--- START OF Raw data ---

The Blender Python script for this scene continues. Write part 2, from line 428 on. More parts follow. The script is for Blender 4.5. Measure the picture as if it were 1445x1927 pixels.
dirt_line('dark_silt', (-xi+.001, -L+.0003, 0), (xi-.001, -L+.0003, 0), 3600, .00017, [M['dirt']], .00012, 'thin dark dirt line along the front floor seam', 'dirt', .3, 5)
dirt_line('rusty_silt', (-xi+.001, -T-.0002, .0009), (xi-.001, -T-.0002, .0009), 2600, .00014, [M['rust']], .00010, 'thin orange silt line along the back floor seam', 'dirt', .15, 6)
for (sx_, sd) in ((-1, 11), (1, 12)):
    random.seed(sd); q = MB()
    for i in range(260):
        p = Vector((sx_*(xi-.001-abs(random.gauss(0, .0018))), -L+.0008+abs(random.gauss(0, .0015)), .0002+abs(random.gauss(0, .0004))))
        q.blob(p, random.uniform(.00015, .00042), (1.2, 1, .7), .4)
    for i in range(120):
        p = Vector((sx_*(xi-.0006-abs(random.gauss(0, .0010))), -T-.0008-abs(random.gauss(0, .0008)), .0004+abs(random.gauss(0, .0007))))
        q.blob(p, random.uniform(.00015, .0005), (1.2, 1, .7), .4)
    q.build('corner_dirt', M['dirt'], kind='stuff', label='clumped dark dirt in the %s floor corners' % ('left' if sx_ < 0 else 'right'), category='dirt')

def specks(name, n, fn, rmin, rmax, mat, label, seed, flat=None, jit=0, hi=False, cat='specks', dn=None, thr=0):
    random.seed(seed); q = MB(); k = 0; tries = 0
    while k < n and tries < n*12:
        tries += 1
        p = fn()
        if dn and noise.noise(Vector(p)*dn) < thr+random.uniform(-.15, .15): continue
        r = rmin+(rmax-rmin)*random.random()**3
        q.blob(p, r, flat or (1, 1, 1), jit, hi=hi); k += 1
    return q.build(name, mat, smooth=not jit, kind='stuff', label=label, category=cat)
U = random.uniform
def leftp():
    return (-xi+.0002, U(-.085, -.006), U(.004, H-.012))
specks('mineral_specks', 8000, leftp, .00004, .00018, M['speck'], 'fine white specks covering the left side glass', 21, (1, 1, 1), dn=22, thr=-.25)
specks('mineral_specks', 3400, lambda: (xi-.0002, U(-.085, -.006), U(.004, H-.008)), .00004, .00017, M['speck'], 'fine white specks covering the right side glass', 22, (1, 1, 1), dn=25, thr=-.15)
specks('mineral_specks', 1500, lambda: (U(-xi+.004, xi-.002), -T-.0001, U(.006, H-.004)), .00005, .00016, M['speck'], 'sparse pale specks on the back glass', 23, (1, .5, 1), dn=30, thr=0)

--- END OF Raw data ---

- _The problem_:
Repeat back the data above, exact to the last character.

- _Solution to this task_:
The Blender Python script for this scene continues. Write part 2, from line 428 on. More parts follow. The script is for Blender 4.5. Measure the picture as if it were 1445x1927 pixels.
dirt_line('dark_silt', (-xi+.001, -L+.0003, 0), (xi-.001, -L+.0003, 0), 3600, .00017, [M['dirt']], .00012, 'thin dark dirt line along the front floor seam', 'dirt', .3, 5)
dirt_line('rusty_silt', (-xi+.001, -T-.0002, .0009), (xi-.001, -T-.0002, .0009), 2600, .00014, [M['rust']], .00010, 'thin orange silt line along the back floor seam', 'dirt', .15, 6)
for (sx_, sd) in ((-1, 11), (1, 12)):
    random.seed(sd); q = MB()
    for i in range(260):
        p = Vector((sx_*(xi-.001-abs(random.gauss(0, .0018))), -L+.0008+abs(random.gauss(0, .0015)), .0002+abs(random.gauss(0, .0004))))
        q.blob(p, random.uniform(.00015, .00042), (1.2, 1, .7), .4)
    for i in range(120):
        p = Vector((sx_*(xi-.0006-abs(random.gauss(0, .0010))), -T-.0008-abs(random.gauss(0, .0008)), .0004+abs(random.gauss(0, .0007))))
        q.blob(p, random.uniform(.00015, .0005), (1.2, 1, .7), .4)
    q.build('corner_dirt', M['dirt'], kind='stuff', label='clumped dark dirt in the %s floor corners' % ('left' if sx_ < 0 else 'right'), category='dirt')

def specks(name, n, fn, rmin, rmax, mat, label, seed, flat=None, jit=0, hi=False, cat='specks', dn=None, thr=0):
    random.seed(seed); q = MB(); k = 0; tries = 0
    while k < n and tries < n*12:
        tries += 1
        p = fn()
        if dn and noise.noise(Vector(p)*dn) < thr+random.uniform(-.15, .15): continue
        r = rmin+(rmax-rmin)*random.random()**3
        q.blob(p, r, flat or (1, 1, 1), jit, hi=hi); k += 1
    return q.build(name, mat, smooth=not jit, kind='stuff', label=label, category=cat)
U = random.uniform
def leftp():
    return (-xi+.0002, U(-.085, -.006), U(.004, H-.012))
specks('mineral_specks', 8000, leftp, .00004, .00018, M['speck'], 'fine white specks covering the left side glass', 21, (1, 1, 1), dn=22, thr=-.25)
specks('mineral_specks', 3400, lambda: (xi-.0002, U(-.085, -.006), U(.004, H-.008)), .00004, .00017, M['speck'], 'fine white specks covering the right side glass', 22, (1, 1, 1), dn=25, thr=-.15)
specks('mineral_specks', 1500, lambda: (U(-xi+.004, xi-.002), -T-.0001, U(.006, H-.004)), .00005, .00016, M['speck'], 'sparse pale specks on the back glass', 23, (1, .5, 1), dn=30, thr=0)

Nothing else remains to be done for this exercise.